Opinioni

Fragilità politica. No a discriminazioni omofobe, ma senza «conflitti di diritti»

Ernesto Preziosi e Riccardo Saccenti giovedì 23 luglio 2020

Caro direttore,

la calendarizzazione del disegno di legge sull’omofobia ha riacceso, in una parte dell’opinione pubblica, un confronto da 'guerra di religione'. Da una parte vi sono i sostenitori di una necessità di circoscrivere l’omofobia come reato a sé stante, che rivela anche la volontà di marcare per via legislativa una specifica identità di gruppo; dall’altra parte vi sono quanti rivendicano il primato della 'famiglia naturale' e paventano una deriva anticristiana e relativista che metterebbe in discussione la tenuta del vivere sociale. Tutto questo in un Paese che forse, nella sua larga maggioranza, segue con distacco l’oggetto della discussione. Eppure, la questione è centrale, soprattutto all’interno di una società democratica, perché al di sotto delle polemiche il tema attorno a cui ruota la vicenda investe il terreno dei diritti e doveri che la Costituzione pone a fondamento della Repubblica.
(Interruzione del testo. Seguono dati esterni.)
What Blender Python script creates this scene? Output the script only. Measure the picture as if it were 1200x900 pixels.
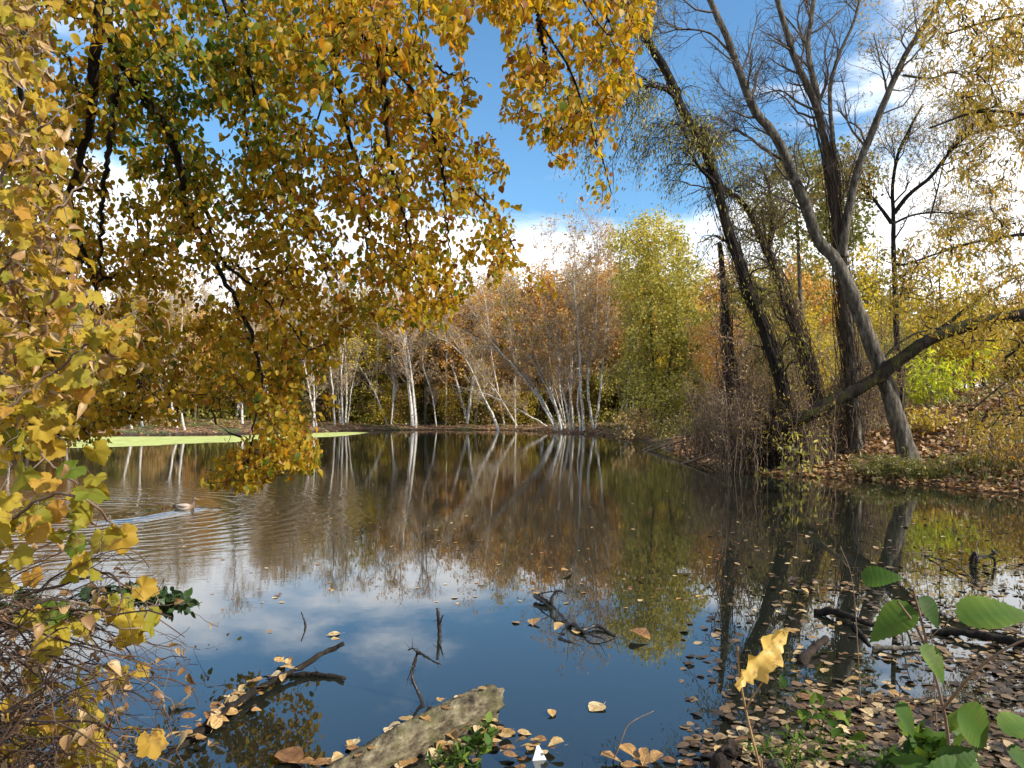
import bpy, math
import numpy as np
from mathutils import Vector

# ------------------------------------------------------------------ camera, sky, sun, exposure
F, H0, CU, HV = 866.0, 1.6, 600.0, 480.0      # focal length (in 1200-px units), eye height above the water, principal column, horizon row
S = bpy.context.scene
for o in list(bpy.data.objects): bpy.data.objects.remove(o)
C = S.collection
cam_d = bpy.data.cameras.new('camera'); cam = bpy.data.objects.new('camera', cam_d); C.objects.link(cam)
cam.location = (0, 0, H0); cam.rotation_euler = (math.radians(90), 0, 0)
cam_d.sensor_width = 36; cam_d.lens = F/1200*36; cam_d.shift_y = (HV-450)/1200
cam_d.clip_start = 0.05; cam_d.clip_end = 3000
S.camera = cam
SUN_EL, SUN_AZ = math.radians(34), math.radians(114)      # azimuth measured from the view direction (+Y) towards the right (+X)
w = bpy.data.worlds.new('World'); S.world = w; w.use_nodes = True
nt = w.node_tree; nt.nodes.clear(); L = nt.links
def N(t, **k):
    n = nt.nodes.new(t)
    for a, b in k.items(): setattr(n, a, b)
    return n
out = N('ShaderNodeOutputWorld'); bg = N('ShaderNodeBackground'); bg.inputs[1].default_value = 0.112
sky = N('ShaderNodeTexSky', sky_type='NISHITA'); sky.sun_disc = False; sky.sun_elevation = SUN_EL; sky.sun_rotation = SUN_AZ
sky.air_density = 1.0; sky.dust_density = 0.3; sky.ozone_density = 3.0
tc = N('ShaderNodeTexCoord'); sx = N('ShaderNodeSeparateXYZ'); L.new(tc.outputs['Generated'], sx.inputs[0])
def M(op, a, b=None, c=None, clamp=False):
    n = N('ShaderNodeMath', operation=op); n.use_clamp = clamp
    for i, q in enumerate((a, b, c)):
        if q is None: continue
        if isinstance(q, (int, float)): n.inputs[i].default_value = q
        else: L.new(q, n.inputs[i])
    return n.outputs[0]
mp = N('ShaderNodeMapping'); mp.inputs['Scale'].default_value = (1.6, 1.6, 4.2); L.new(tc.outputs['Generated'], mp.inputs[0])
nz = N('ShaderNodeTexNoise'); nz.inputs['Scale'].default_value = 2.1; nz.inputs['Detail'].default_value = 8; nz.inputs['Roughness'].default_value = 0.58
nz.inputs['Distortion'].default_value = 0.25; L.new(mp.outputs[0], nz.inputs['Vector'])
# cloud bank low on the horizon, thin sheet to the right of the view, blue elsewhere
low = M('MULTIPLY_ADD', sx.outputs[2], -4.6, 1.24)
right = M('MULTIPLY', M('MAXIMUM', M('SUBTRACT', sx.outputs[0], 0.20), 0.0), 1.9)
left = M('MULTIPLY', M('MAXIMUM', M('SUBTRACT', M('MULTIPLY', sx.outputs[0], -1), 0.22), 0.0), 1.2)
bias = M('ADD', M('ADD', M('MAXIMUM', low, -0.30), right), left)
cl = M('ADD', M('MULTIPLY', M('SUBTRACT', nz.outputs[0], 0.5), 2.3), bias)
mr = N('ShaderNodeMapRange'); mr.interpolation_type = 'SMOOTHSTEP'
mr.inputs[1].default_value = -0.05; mr.inputs[2].default_value = 0.55; L.new(cl, mr.inputs[0])
mx = N('ShaderNodeMix', data_type='RGBA'); L.new(M('MULTIPLY', mr.outputs[0], 0.93), mx.inputs[0])
tn = N('ShaderNodeMix', data_type='RGBA', blend_type='MULTIPLY'); tn.inputs[0].default_value = 1; L.new(sky.outputs[0], tn.inputs[6]); tn.inputs[7].default_value = (0.92, 1.26, 1.34, 1)
L.new(tn.outputs[2], mx.inputs[6]); mx.inputs[7].default_value = (10.5, 10.6, 10.8, 1)
L.new(mx.outputs[2], bg.inputs[0]); L.new(bg.outputs[0], out.inputs[0])
sd_ = bpy.data.lights.new('sun', 'SUN'); sd_.energy = 5.0; sd_.angle = math.radians(0.6); sd_.color = (1, 0.93, 0.82)
sun = bpy.data.objects.new('sun', sd_); C.objects.link(sun)
sv = Vector((math.sin(SUN_AZ)*math.cos(SUN_EL), math.cos(SUN_AZ)*math.cos(SUN_EL), math.sin(SUN_EL)))
sun.rotation_euler = sv.to_track_quat('Z', 'Y').to_euler()
S.view_settings.view_transform = 'Standard'; S.view_settings.look = 'None'; S.view_settings.gamma = 1
S.view_settings.exposure = 0.58; S.view_settings.use_curve_mapping = False
S.cycles.max_bounces = 6; S.cycles.diffuse_bounces = 2; S.cycles.glossy_bounces = 3; S.cycles.transmission_bounces = 3
S.cycles.caustics_reflective = False; S.cycles.caustics_refractive = False; S.cycles.sample_clamp_indirect = 6
S.cycles.use_adaptive_sampling = True; S.cycles.adaptive_threshold = 0.02

# ------------------------------------------------------------------ helpers
def P(u, v, d): return np.array([(u-CU)/F*d, d, H0+(HV-v)/F*d])
def W(u, v, z=0.0): return P(u, v, F*(H0-z)/(v-HV))
def uv_of(p):
    p = np.asarray(p); return CU+p[..., 0]/p[..., 1]*F, HV-(p[..., 2]-H0)/p[..., 1]*F
def nrm(a): return a/np.maximum(np.linalg.norm(a, axis=-1, keepdims=True), 1e-9)
def RNG(s): return np.random.default_rng(s)

class MB:
    def __init__(s): s.v = []; s.f = []; s.t = []; s.n = 0
    def add(s, v, f, t=0.5):
        v = np.asarray(v, float).reshape(-1, 3); f = np.asarray(f, np.int64)
        s.v.append(v); s.f.append(f+s.n); s.t.append(np.broadcast_to(np.asarray(t, float), (len(v),)).copy()); s.n += len(v)
    def tubes(s, Pt, R, sides=6, t=0.5, cap=False, rough=0.0, rng=None):
        """Pt (N,K,3), R (N,K)"""
        Pt = np.asarray(Pt, float); R = np.asarray(R, float)
        if Pt.ndim == 2: Pt = Pt[None]; R = R[None]
        n, k = Pt.shape[:2]
        T = nrm(np.gradient(Pt, axis=1)); m = nrm(Pt[:, -1]-Pt[:, 0])
        ref = np.where(np.abs(m[:, 2:3]) > 0.75, np.array([[1., .13, 0]]), np.array([[.05, .1, 1.]]))[:, None, :]
        a = nrm(ref-(ref*T).sum(-1, keepdims=True)*T); b = np.cross(T, a)
        th = np.arange(sides)/sides*2*np.pi
        RR = R[:, :, None]*np.ones(sides)
        if rough > 0: RR = RR*(1+rough*(rng.random(RR.shape)-.5))
        V = Pt[:, :, None, :]+RR[..., None]*(np.cos(th)[None, None, :, None]*a[:, :, None, :]+np.sin(th)[None, None, :, None]*b[:, :, None, :])
        idx = np.arange(n*k*sides).reshape(n, k, sides); nx = np.roll(idx, -1, axis=2)
        q = np.stack([idx[:, :-1], nx[:, :-1], nx[:, 1:], idx[:, 1:]], -1).reshape(-1, 4)
        tt = np.broadcast_to(np.asarray(t, float).reshape(-1, 1, 1) if np.ndim(t) else t, (n, k, sides)).reshape(-1)
        base = s.n
        s.add(V, q, tt)
        if cap:
            for i in range(n):
                for e, j in ((0, 0), (1, k-1)):
                    c = Pt[i, j]; s.v.append(c[None]+0); s.t.append(np.array([0.9])); ci = s.n; s.n += 1
                    r = idx[i, j]+base; r2 = np.roll(r, -1)
                    s.f.append(np.stack([np.full(sides, ci), r2, r] if e == 0 else [np.full(sides, ci), r, r2], -1))
    def stamp(s, tv, tf, pos, X, Y, Z, size, t):
        """copies of a template (V,3), with frames X, Y, Z (n,3), scale size (n,) or (n,3)"""
        n = len(pos); size = np.asarray(size, float)
        if size.ndim == 1: size = size[:, None]*np.ones(3)
        V = (tv[None, :, 0:1]*size[:, None, 0:1]*X[:, None]+tv[None, :, 1:2]*size[:, None, 1:2]*Y[:, None]+tv[None, :, 2:3]*size[:, None, 2:3]*Z[:, None])+pos[:, None]
        k = len(tv); off = (np.arange(n)*k)[:, None, None]
        s.add(V, (tf[None]+off).reshape(-1, tf.shape[1]), np.repeat(t, k))
    def build(s, name, mat, parent=None, smooth=True, loc=None):
        me = bpy.data.meshes.new(name)
        if s.n:
            v = np.concatenate(s.v)
            if loc is not None: v = v-np.asarray(loc)
            sizes = np.concatenate([np.full(len(f), f.shape[1]) for f in s.f]); lv = np.concatenate([f.reshape(-1) for f in s.f])
            me.vertices.add(len(v)); me.vertices.foreach_set('co', v.astype(np.float32).ravel())
            me.loops.add(len(lv)); me.loops.foreach_set('vertex_index', lv.astype(np.int32))
            me.polygons.add(len(sizes)); st = np.concatenate([[0], np.cumsum(sizes)[:-1]])
            me.polygons.foreach_set('loop_start', st.astype(np.int32))
            me.polygons.foreach_set('use_smooth', np.full(len(sizes), smooth))
            at = me.attributes.new('tint', 'FLOAT', 'POINT'); at.data.foreach_set('value', np.concatenate(s.t).astype(np.float32))
            me.update(calc_edges=True)
        me.materials.append(mat)
        o = bpy.data.objects.new(name, me); C.objects.link(o)
        if parent is not None: o.parent = parent
        elif loc is not None: o.location = tuple(loc)
        return o

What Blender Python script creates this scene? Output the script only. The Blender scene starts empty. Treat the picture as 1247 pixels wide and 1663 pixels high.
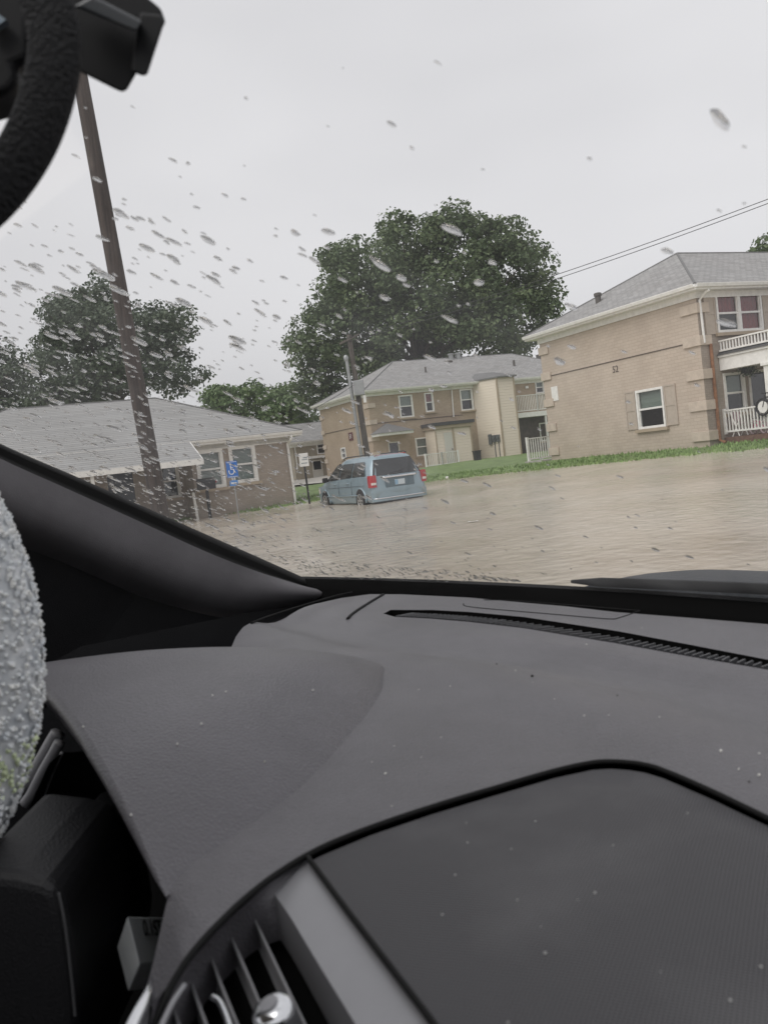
import bpy, bmesh, math, random
from mathutils.geometry import tessellate_polygon
from mathutils import Vector, Matrix, noise as mnoise
random.seed(7)
R = math.radians
SC = bpy.context.scene
COL = SC.collection

# ---------------------------------------------------------------- camera
EYE = Vector((0, 0, 1.55))
FPX = 1400.0                                   # focal length for a picture 1247 x 1663
_r = math.atan(.12); _p = math.atan(81.4/FPX)
_X = Vector((1, 0, 0)); FWD = Vector((0, math.cos(_p), -math.sin(_p))); _D = Vector((0, -math.sin(_p), -math.cos(_p)))
CU = math.cos(_r)*_X + math.sin(_r)*_D         # picture right
CV = -math.sin(_r)*_X + math.cos(_r)*_D        # picture down
cam = bpy.data.cameras.new('camera'); camo = bpy.data.objects.new('camera', cam); COL.objects.link(camo)
m = Matrix((CU, -CV, -FWD)).transposed().to_4x4(); m.translation = EYE
camo.matrix_world = m
cam.sensor_fit = 'VERTICAL'; cam.sensor_height = 36; cam.lens = FPX/1663*36
cam.clip_start = .01; cam.clip_end = 3000
cam.dof.use_dof = True; cam.dof.focus_distance = 5.0; cam.dof.aperture_fstop = cam.lens/1.5
SC.camera = camo

# ---------------------------------------------------------------- overcast sky and soft sun
SUN_EL, SUN_AZ = R(52), R(232)                 # azimuth clockwise from +Y
w = bpy.data.worlds.new('World'); SC.world = w; w.use_nodes = True
nt = w.node_tree; bg = nt.nodes['Background']
sky = nt.nodes.new('ShaderNodeTexSky'); sky.sky_type = 'NISHITA'; sky.sun_disc = False
sky.sun_elevation = SUN_EL; sky.sun_rotation = SUN_AZ; sky.air_density = 1; sky.dust_density = 4
hs = nt.nodes.new('ShaderNodeHueSaturation'); hs.inputs['Saturation'].default_value = .25
cl = nt.nodes.new('ShaderNodeTexNoise'); cl.inputs['Scale'].default_value = 1.6; cl.inputs['Detail'].default_value = 3
tc = nt.nodes.new('ShaderNodeTexCoord')
mp = nt.nodes.new('ShaderNodeMapping'); mp.inputs['Scale'].default_value = (1, 1, 2.5)
rp = nt.nodes.new('ShaderNodeValToRGB')
rp.color_ramp.elements[0].position = .3; rp.color_ramp.elements[0].color = (6.15, 6.13, 6.32, 1)
rp.color_ramp.elements[1].position = .7; rp.color_ramp.elements[1].color = (7.5, 7.45, 7.62, 1)
mx = nt.nodes.new('ShaderNodeMixRGB'); mx.inputs[0].default_value = .86
L_ = nt.links.new
L_(tc.outputs['Generated'], mp.inputs[0]); L_(mp.outputs[0], cl.inputs['Vector']); L_(cl.outputs[0], rp.inputs[0])
L_(sky.outputs[0], hs.inputs['Color']); L_(hs.outputs[0], mx.inputs[1]); L_(rp.outputs[0], mx.inputs[2])
L_(mx.outputs[0], bg.inputs[0]); bg.inputs[1].default_value = .118
sl = bpy.data.lights.new('sun', 'SUN'); sl.energy = 1.5; sl.angle = R(50); sl.color = (1, .97, .93)
so = bpy.data.objects.new('sun', sl); COL.objects.link(so)
sd = Vector((math.sin(SUN_AZ)*math.cos(SUN_EL), math.cos(SUN_AZ)*math.cos(SUN_EL), math.sin(SUN_EL)))
so.rotation_euler = sd.to_track_quat('Z', 'Y').to_euler(); so.location = sd*50
SC.view_settings.view_transform = 'Standard'; SC.view_settings.look = 'None'
SC.view_settings.exposure = 0; SC.view_settings.gamma = 1
SC.cycles.max_bounces = 14; SC.cycles.transparent_max_bounces = 24; SC.cycles.transmission_bounces = 10
SC.cycles.glossy_bounces = 4; SC.cycles.diffuse_bounces = 4
SC.cycles.caustics_refractive = False; SC.cycles.caustics_reflective = False
SC.cycles.sample_clamp_indirect = 4

# ---------------------------------------------------------------- measuring helpers (a sight line meets a real plane)
def ray(x, y): return FWD*FPX + (x-623.5)*CU + (y-831.5)*CV
def at(x, y, Y):
    d = ray(x, y); return EYE + d*(Y/d.y)
def on_plane(x, y, P, n):
    d = ray(x, y); return EYE + d*((P-EYE).dot(n)/d.dot(n))
LOT = R(24.98)
BX = Vector((math.cos(LOT), math.sin(LOT), 0)); AY = Vector((-math.sin(LOT), math.cos(LOT), 0))
def lot_z(P):
    p = max(0, min(P.dot(BX), 25)); q = max(0, P.dot(AY))
    return .00105*p*p + .003*q
def on_lot(x, y, dz=0):
    d = ray(x, y); d = d/d.y; a = 1.0
    while a < 90 and EYE.z+d.z*a > lot_z(EYE+d*a)+dz: a += .25
    b = a; a -= .25
    for _ in range(20):
        c = (a+b)/2
        if EYE.z+d.z*c > lot_z(EYE+d*c)+dz: a = c
        else: b = c
    return EYE + d*a

# ---------------------------------------------------------------- mesh helpers
class MB:
    def __init__(s): s.v = []; s.f = []; s.uv = {}
    def quad(s, *p, uv=None):
        b = len(s.v); s.v += [tuple(q) for q in p]
        if uv: s.uv[len(s.f)] = uv
        s.f.append(tuple(range(b, b+len(p))))
        return s
    def box(s, x0, x1, y0, y1, z0, z1):
        return s.obox(Vector((x0, y0, z0)), Vector((x1-x0, 0, 0)), Vector((0, y1-y0, 0)), Vector((0, 0, z1-z0)))
    def obox(s, o, a, b, c):
        o, a, b, c = map(Vector, (o, a, b, c)); n = len(s.v)
        s.v += [tuple(q) for q in (o, o+a, o+a+b, o+b, o+c, o+a+c, o+a+b+c, o+b+c)]
        s.f += [tuple(n+i for i in f) for f in ((0,3,2,1),(4,5,6,7),(0,1,5,4),(1,2,6,5),(2,3,7,6),(3,0,4,7))]
        return s
    def tube(s, pts, r, n=8, caps=True, closed=False):
        pts = [Vector(p) for p in pts]; rs = r if isinstance(r, (list, tuple)) else [r]*len(pts)
        k = len(pts); b = len(s.v); up = None
        for i, p in enumerate(pts):
            if closed: t = pts[(i+1) % k]-pts[i-1]
            else: t = pts[min(i+1, k-1)]-pts[max(i-1, 0)]
            t.normalize()
            if up is None:
                up = Vector((0, 0, 1)) if abs(t.z) < .9 else Vector((1, 0, 0))
            u = t.cross(up).normalized(); v = u.cross(t).normalized(); up = v
            for j in range(n):
                a = 2*math.pi*j/n; s.v.append(tuple(p+rs[i]*(math.cos(a)*u+math.sin(a)*v)))
        for i in range(k if closed else k-1):
            for j in range(n):
                i2 = (i+1) % k
                s.f.append((b+i*n+j, b+i*n+(j+1) % n, b+i2*n+(j+1) % n, b+i2*n+j))
        if caps and not closed:
            s.f.append(tuple(b+j for j in reversed(range(n)))); s.f.append(tuple(b+(k-1)*n+j for j in range(n)))
        return s
    def loft(s, rows, closed=False, cap=False):
        b = len(s.v); n = len(rows[0]); assert all(len(r) == n for r in rows), [len(r) for r in rows]
        for r in rows: s.v += [tuple(p) for p in r]
        for i in range(len(rows)-1):
            for j in range(n if closed else n-1):
                j2 = (j+1) % n
                s.f.append((b+i*n+j, b+i*n+j2, b+(i+1)*n+j2, b+(i+1)*n+j))
        if cap:
            s.f.append(tuple(b+j for j in reversed(range(n)))); s.f.append(tuple(b+(len(rows)-1)*n+j for j in range(n)))
        return s
    def prism(s, pts, ext):
        ext = Vector(ext); pts = [Vector(p) for p in pts]
        return s.loft([pts, [p+ext for p in pts]], closed=True, cap=True)
    def disc(s, c, nrm, r, n=20, thick=.01):
        nrm = Vector(nrm).normalized(); c = Vector(c)
        return s.tube([c-nrm*thick/2, c+nrm*thick/2], r, n)
    def lathe(s, prof, c, ax, n=20):               # prof: (distance along axis, radius)
        ax = Vector(ax).normalized(); c = Vector(c)
        up = Vector((0, 0, 1)) if abs(ax.z) < .9 else Vector((1, 0, 0))
        u = ax.cross(up).normalized(); v = ax.cross(u)
        rows = [[c+ax*h+r*(math.cos(2*math.pi*j/n)*u+math.sin(2*math.pi*j/n)*v) for j in range(n)] for h, r in prof]
        return s.loft(rows, closed=True, cap=True)
    def build(s, name, mt, parent=None, smooth=False, loc=None, bevel=0, sub=0, recalc=True):
        me = bpy.data.meshes.new(name); me.from_pydata(s.v, [], s.f)
        if s.uv:
            ul = me.uv_layers.new(name='UVMap')
            for fi, uvs in s.uv.items():
                for li, q in zip(me.polygons[fi].loop_indices, uvs): ul.data[li].uv = q
        if recalc:
            bm = bmesh.new(); bm.from_mesh(me); bmesh.ops.recalc_face_normals(bm, faces=bm.faces); bm.to_mesh(me); bm.free()
        if smooth:
            me.shade_smooth()
            if smooth != True: me.set_sharp_from_angle(angle=R(smooth))
        me.materials.append(mt)
        return link(name, me, parent, loc, bevel, sub)
def link(name, data, parent=None, loc=None, bevel=0, sub=0):
    o = bpy.data.objects.new(name, data); COL.objects.link(o)
    if parent: o.parent = parent
    if loc: o.location = loc
    if bevel:
        b = o.modifiers.new('bevel', 'BEVEL'); b.width = bevel; b.segments = 3; b.limit_method = 'ANGLE'
    if sub:
        b = o.modifiers.new('sub', 'SUBSURF'); b.levels = b.render_levels = sub
    return o
def empty(name, loc, rz=0, label=None, cat=None, group=None):
    o = bpy.data.objects.new(name, None); COL.objects.link(o); o.location = loc; o.rotation_euler = (0, 0, rz)
    o.empty_display_size = .1
    return tag(o, label, cat, group)
def tag(o, label=None, cat=None, group=None, kind=None):
    if label: o['label'] = label
    if cat: o['category'] = cat
    if group: o['group'] = group
    if kind: o['kind'] = kind
    return o
def text(s, size, name, mt, parent, mat, depth=.004, loc=None):
    c = bpy.data.curves.new(name, 'FONT'); c.body = s; c.size = size; c.extrude = depth; c.align_x = 'CENTER'; c.align_y = 'CENTER'
    c.materials.append(mt); t = link(name, c); me = bpy.data.meshes.new_from_object(t); bpy.data.objects.remove(t)
    me.name = name; o = link(name, me, parent); o.matrix_local = mat
    return o
def smooth(a, b, x):
    t = max(0, min(1, (x-a)/(b-a))); return t*t*(3-2*t)

# ---------------------------------------------------------------- materials
def srgb(r, g, b): return tuple(((c/255+.055)/1.055)**2.4 if c > 10 else c/255/12.92 for c in (r, g, b))+(1,)
MATS = {}
def mat(name, col, rough=.6, metal=0, spec=.5, var=0, vscale=3, bump=0, bscale=40, detail=4, coat=0, stretch=None, col2=None, trans=0, emit=0):
    if name in MATS: return MATS[name]
    mt = bpy.data.materials.new(name); mt.use_nodes = True; nt = mt.node_tree; p = nt.nodes['Principled BSDF']
    p.inputs['Base Color'].default_value = col; p.inputs['Roughness'].default_value = rough; p.inputs['Metallic'].default_value = metal
    p.inputs['Specular IOR Level'].default_value = spec; p.inputs['Coat Weight'].default_value = coat
    tc = nt.nodes.new('ShaderNodeTexCoord'); vec = tc.outputs['Object']
    if stretch:
        mp = nt.nodes.new('ShaderNodeMapping'); mp.inputs['Scale'].default_value = stretch; nt.links.new(vec, mp.inputs[0]); vec = mp.outputs[0]
    if var or col2:
        n = nt.nodes.new('ShaderNodeTexNoise'); n.inputs['Scale'].default_value = vscale; n.inputs['Detail'].default_value = detail
        n.inputs['Roughness'].default_value = .65; nt.links.new(vec, n.inputs['Vector'])
        r = nt.nodes.new('ShaderNodeValToRGB'); r.color_ramp.elements[0].position = .3; r.color_ramp.elements[1].position = .7
        r.color_ramp.elements[0].color = tuple(c*(1-var) for c in col[:3])+(1,)
        r.color_ramp.elements[1].color = col2 or tuple(min(1, c*(1+var)) for c in col[:3])+(1,)
        nt.links.new(n.outputs[0], r.inputs[0]); nt.links.new(r.outputs[0], p.inputs['Base Color'])
    if bump:
        n2 = nt.nodes.new('ShaderNodeTexNoise'); n2.inputs['Scale'].default_value = bscale; n2.inputs['Detail'].default_value = 4; nt.links.new(vec, n2.inputs['Vector'])
        b = nt.nodes.new('ShaderNodeBump'); b.inputs['Strength'].default_value = bump; b.inputs['Distance'].default_value = .02
        nt.links.new(n2.outputs[0], b.inputs['Height']); nt.links.new(b.outputs[0], p.inputs['Normal'])
    MATS[name] = mt; return mt
def nodes(mt): return mt.node_tree, mt.node_tree.nodes['Principled BSDF']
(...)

Noi di Argomenti 2000 partecipiamo a una realtà culturale e politica che riunisce, attraverso una rete di Circoli e associazioni locali, persone di area cattolica impegnate nell’ambito sociale e politico. E riteniamo che di fronte alla questione delicatissima e cruciale delle discriminazioni, di ogni discriminazione, l’orizzonte costituzionale che abbiamo appena richiamato impone uno sforzo di carattere sociale e culturale da parte non solo delle istituzioni, ma di tutto il tessuto civile. Perché è in questa dimensione soltanto che può maturare quella coscienza morale imperniata sul sistema dei diritti e dei doveri la quale guarda agli strumenti della politica per creare condizioni di libertà compiuta.

Entrando più nel dettaglio del provvedimento in discussione, occorre dire che l’esigenza di una legge che tuteli contro inaccettabili tendenze omofobe va ricollocata dentro il quadro dei provvedimenti che sanzionano gli atti lesivi della persona, in modo da produrre un rafforzamento del dispositivo legislativo su tutto il ventaglio di reati che riguardano questo ambito. Intervenendo sull’articolo 61 del codice penale, infatti, si potrebbe cogliere l’occasione di una discussione così importante per accrescere la tutela dei diritti di tutti i soggetti che sono oggetto di discriminazioni che violano il fondamento personalista della nostra vita sociale e politica. Da questo punto di vista, l’urgenza di tutelare la persona da discriminazioni o offese motivate in ragione dell’orientamento sessuale, verrebbe tutelata in ragione della unitarietà di un principio, quello della dignità della persona, che ha invece una tensione universale e che è il criterio che fonda la democrazia repubblicana come democrazia dei diritti e dei doveri. L’intervista che lo scorso 3 luglio Luciano Moia ha realizzato su 'Avvenire' con Cesare Mirabelli, presidente emerito della Corte costituzionale, ha dato un serio e utile contributo di chiarezza in questo senso. Seguendo tale via, si eviterebbe inoltre il rischio di alcuni pericolosi 'conflitti fra diritti': ad esempio, il testo da cui si è partiti sembra non distinguere con chiarezza fra chi propaga idee, esercitando un diritto insopprimibile di libertà di espressione o di professione di credo religioso, e chi istiga a commettere atti di violenza o di discriminazione.

Queste considerazioni suggeriscono che la vicenda del progetto di legge sull’omofobia, prima ancora che ridursi a un muro contro muro di opposte ideologie, sia rivelatrice della fragilità di una classe dirigente che sembra aver perso la coscienza dei limiti della politica stessa, che si misurano proprio sul terreno dei diritti e dei doveri. Rispetto a questi ultimi ad un approccio democratico viene chiesto un esercizio di prudenza che non va mai confuso con il timore o la circospezione, ma che è autentica sapienza perché è intelligenza politica delle cose che sa come occorra sempre guardarsi da ogni tentazione di sovrapposizione fra etica e politica. Un rischio che si corre nel voler fare dei diritti individuali un paradigma assolutizzato, disincarnato da un quadro storico e culturale di cui invece è lievito e con il quale deve crescere. Un rischio che si corre anche nel voler affermare schemi, strutture o modelli sociali e antropologici, senza capire che essi sono autentici quando esprimono una fedeltà ai diritti e ai doveri.